(Scene modeling code data)
## start

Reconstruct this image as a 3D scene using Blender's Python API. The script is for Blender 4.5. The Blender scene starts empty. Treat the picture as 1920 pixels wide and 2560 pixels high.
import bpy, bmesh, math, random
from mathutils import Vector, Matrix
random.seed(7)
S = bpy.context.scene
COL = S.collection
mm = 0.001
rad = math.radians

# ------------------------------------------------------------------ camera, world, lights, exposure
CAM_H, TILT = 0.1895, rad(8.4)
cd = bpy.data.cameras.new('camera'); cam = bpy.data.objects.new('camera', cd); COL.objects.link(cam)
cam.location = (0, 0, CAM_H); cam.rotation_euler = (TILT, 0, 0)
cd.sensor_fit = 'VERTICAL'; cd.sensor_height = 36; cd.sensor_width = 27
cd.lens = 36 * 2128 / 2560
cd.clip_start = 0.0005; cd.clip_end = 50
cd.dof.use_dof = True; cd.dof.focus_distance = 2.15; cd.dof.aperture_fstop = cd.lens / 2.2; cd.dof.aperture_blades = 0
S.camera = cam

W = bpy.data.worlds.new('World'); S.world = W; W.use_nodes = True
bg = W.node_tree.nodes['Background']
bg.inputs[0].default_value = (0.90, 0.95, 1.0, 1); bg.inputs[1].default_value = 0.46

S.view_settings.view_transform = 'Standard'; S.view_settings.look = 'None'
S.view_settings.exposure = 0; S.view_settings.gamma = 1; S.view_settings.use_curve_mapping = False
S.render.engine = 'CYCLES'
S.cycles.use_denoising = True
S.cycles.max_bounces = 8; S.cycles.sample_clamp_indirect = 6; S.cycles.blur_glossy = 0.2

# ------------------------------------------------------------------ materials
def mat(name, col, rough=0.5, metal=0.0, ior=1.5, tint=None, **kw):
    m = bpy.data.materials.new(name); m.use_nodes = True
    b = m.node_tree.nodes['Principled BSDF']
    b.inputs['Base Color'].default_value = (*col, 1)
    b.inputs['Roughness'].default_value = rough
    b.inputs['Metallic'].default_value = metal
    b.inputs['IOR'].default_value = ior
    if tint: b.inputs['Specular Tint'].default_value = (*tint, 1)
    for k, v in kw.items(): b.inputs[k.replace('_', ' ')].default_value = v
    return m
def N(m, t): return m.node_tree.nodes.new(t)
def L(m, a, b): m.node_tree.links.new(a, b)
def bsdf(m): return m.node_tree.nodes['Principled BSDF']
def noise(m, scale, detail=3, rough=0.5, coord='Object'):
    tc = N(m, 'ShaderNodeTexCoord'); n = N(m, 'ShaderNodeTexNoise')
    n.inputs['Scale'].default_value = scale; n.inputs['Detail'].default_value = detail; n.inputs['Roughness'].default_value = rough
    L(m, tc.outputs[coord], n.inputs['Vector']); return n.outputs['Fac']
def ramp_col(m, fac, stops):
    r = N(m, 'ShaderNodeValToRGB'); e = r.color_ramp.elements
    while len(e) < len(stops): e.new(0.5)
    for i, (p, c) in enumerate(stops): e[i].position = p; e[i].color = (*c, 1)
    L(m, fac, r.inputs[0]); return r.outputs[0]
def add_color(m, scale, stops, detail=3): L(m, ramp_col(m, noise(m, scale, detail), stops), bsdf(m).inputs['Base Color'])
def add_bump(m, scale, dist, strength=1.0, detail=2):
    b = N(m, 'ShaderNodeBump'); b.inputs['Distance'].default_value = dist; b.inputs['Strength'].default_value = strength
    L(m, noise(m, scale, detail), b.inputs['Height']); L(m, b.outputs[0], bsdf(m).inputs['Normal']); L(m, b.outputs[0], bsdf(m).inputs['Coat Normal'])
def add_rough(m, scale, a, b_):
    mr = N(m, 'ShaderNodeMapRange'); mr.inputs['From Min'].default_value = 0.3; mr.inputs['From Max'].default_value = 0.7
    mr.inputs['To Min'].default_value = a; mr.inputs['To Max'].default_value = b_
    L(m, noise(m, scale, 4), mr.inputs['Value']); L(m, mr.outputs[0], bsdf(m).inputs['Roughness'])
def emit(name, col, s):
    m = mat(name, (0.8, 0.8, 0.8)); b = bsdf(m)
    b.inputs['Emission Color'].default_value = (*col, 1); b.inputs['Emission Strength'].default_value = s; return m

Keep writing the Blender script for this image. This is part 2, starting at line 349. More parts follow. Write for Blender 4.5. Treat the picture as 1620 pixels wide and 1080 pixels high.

## end

*TASK TO COMPLETE*: Repeat the records above line by line, from the first line through the line that contains "S.camera = cam".

*TASK ANSWER*:
Reconstruct this image as a 3D scene using Blender's Python API. The script is for Blender 4.5. The Blender scene starts empty. Treat the picture as 1920 pixels wide and 2560 pixels high.
import bpy, bmesh, math, random
from mathutils import Vector, Matrix
random.seed(7)
S = bpy.context.scene
COL = S.collection
mm = 0.001
rad = math.radians

# ------------------------------------------------------------------ camera, world, lights, exposure
CAM_H, TILT = 0.1895, rad(8.4)
cd = bpy.data.cameras.new('camera'); cam = bpy.data.objects.new('camera', cd); COL.objects.link(cam)
cam.location = (0, 0, CAM_H); cam.rotation_euler = (TILT, 0, 0)
cd.sensor_fit = 'VERTICAL'; cd.sensor_height = 36; cd.sensor_width = 27
cd.lens = 36 * 2128 / 2560
cd.clip_start = 0.0005; cd.clip_end = 50
cd.dof.use_dof = True; cd.dof.focus_distance = 2.15; cd.dof.aperture_fstop = cd.lens / 2.2; cd.dof.aperture_blades = 0
S.camera = cam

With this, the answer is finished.